Braga cita que a partir do tarifaço, a Casa Branca busca estimular a produção local em detrimento da internacionalização observada nas últimas décadas. “Hoje, toda a produção é integrada em cadeias internacionalizadas. Se você pegar a indústria de roupas, muitas marcas americanas têm braços no oriente para fabricação. Destravar ou retornar isso a um processo de 30, 40 anos atrás é bem complexo, até mesmo pelas vantagens comparativas que se têm na China”, observa. 

“A China tem menos leis trabalhistas, mão de obra abundante e custo de produção mais barato em comparação aos Estados Unidos. É difícil fazer essa competição em condições iguais e, ao que parece, a maneira que os Estados Unidos encontraram de competir foi taxando, inclusive, a própria indústria norte-americana, porque o custo do produto americano vai aumentar”, complementa o professor. 

Efeito contrário

Na avaliação do professor de Direito Internacional da Fundação Getúlio Vargas (FGV) e da Universidade Federal Fluminense (UFF) Evandro Menezes de Carvalho, a implementação de barreiras comerciais por Trump pode surtir o efeito contrário ao pretendido pela Casa Branca. Ele frisa que as medidas representam um choque econômico, que coloca em risco as relações com países aliados. 

“Pode-se até admitir que, a curto prazo, essa política venha a ter um efeito econômico desejado e ainda assim isso é controverso. Mas a longo prazo, vai deixar um rastro de inimizades pelo caminho que pode, inclusive, dificultar o objetivo maior dos Estados Unidos em permanecer tendo o maior poder hegemônico global”, salienta Menezes que vê diferenças no relacionamento externo do governo de Xi Jinping. 

“A abordagem chinesa é diferente, que se inicia em um processo de aproximação diplomática no tratamento com o país que está se negociando, respeitando os princípios da igualdade soberana e na busca por acordos em que não só a China tenha ganhos, mas o outro país também. Essa abordagem é mais sustentável, a longo prazo”, complementa. 

E o Brasil? 

Principal parceira comercial do Brasil desde 2009, a China pode ter uma relação ainda maior com o mercado brasileiro após a tarifa de Trump. Dados da Agência Brasileira de Promoção de Exportações e Investimentos (Apex Brasil) mostram que em 2023 o comércio de produtos que saíram do território tupiniquim ao mercado chinês somou US$ 157,5 bilhões, valor que representa 27,1% de todo o volume de negociações externas do país. 
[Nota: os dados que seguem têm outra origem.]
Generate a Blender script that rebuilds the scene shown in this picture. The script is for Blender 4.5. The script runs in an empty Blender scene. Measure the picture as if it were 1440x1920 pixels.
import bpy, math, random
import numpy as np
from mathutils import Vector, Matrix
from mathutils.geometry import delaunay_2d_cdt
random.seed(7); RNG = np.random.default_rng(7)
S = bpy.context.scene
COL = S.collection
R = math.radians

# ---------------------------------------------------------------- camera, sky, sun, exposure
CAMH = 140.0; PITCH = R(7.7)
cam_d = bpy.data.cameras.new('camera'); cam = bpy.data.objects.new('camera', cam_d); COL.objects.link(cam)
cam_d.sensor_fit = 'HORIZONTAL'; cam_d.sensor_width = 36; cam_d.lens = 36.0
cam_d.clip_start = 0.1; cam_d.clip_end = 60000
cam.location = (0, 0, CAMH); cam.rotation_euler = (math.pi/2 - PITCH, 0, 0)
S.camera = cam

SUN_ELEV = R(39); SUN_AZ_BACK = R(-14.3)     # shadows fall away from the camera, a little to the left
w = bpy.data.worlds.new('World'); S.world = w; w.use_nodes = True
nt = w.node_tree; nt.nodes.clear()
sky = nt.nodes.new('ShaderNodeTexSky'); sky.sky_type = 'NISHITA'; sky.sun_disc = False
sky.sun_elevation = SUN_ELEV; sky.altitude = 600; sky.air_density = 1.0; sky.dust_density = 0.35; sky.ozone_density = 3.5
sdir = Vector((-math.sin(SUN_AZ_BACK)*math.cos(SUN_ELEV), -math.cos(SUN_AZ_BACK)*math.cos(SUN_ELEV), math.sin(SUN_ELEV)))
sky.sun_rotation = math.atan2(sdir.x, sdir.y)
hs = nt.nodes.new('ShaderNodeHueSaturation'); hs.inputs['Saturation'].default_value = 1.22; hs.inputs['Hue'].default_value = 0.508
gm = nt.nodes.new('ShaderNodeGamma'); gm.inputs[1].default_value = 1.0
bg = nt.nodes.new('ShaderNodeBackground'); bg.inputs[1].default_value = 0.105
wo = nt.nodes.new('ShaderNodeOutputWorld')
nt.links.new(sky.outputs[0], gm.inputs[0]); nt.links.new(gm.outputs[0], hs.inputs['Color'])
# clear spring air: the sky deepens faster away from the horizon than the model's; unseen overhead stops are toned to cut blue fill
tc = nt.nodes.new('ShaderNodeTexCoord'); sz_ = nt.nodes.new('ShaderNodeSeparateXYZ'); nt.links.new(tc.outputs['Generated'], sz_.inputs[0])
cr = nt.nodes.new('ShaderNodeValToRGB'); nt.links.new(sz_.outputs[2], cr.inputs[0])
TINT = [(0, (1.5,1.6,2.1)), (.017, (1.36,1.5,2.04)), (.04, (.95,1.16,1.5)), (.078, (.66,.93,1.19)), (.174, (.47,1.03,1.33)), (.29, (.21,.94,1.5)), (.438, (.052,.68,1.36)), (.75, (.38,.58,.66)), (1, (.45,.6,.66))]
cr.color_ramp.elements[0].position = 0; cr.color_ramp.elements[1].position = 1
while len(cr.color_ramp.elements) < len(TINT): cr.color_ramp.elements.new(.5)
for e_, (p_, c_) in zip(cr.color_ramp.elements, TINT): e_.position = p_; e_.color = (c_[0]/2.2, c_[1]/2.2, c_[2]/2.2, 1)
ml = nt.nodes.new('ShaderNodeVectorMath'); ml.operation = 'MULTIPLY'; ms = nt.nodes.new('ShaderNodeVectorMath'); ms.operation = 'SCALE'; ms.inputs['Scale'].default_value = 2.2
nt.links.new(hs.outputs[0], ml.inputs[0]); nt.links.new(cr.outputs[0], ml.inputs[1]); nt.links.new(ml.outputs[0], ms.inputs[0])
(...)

A pauta de exportação aos chineses é predominante de produtos da agropecuária, indústria extrativa e produtos de menor sofisticação tecnológica da indústria de transformação. “Brasil e China têm uma relação de complementaridade. A gente tem o que o chinês não tem para vender. Então quando Trump age desse modo, de maneira hostil com um país como o Brasil, que sempre teve uma relação saudável com os Estados Unidos, ele coloca o Brasil ainda mais aberto a negociações e outras possibilidades de acordos com a China”, arremata Evandro Menezes.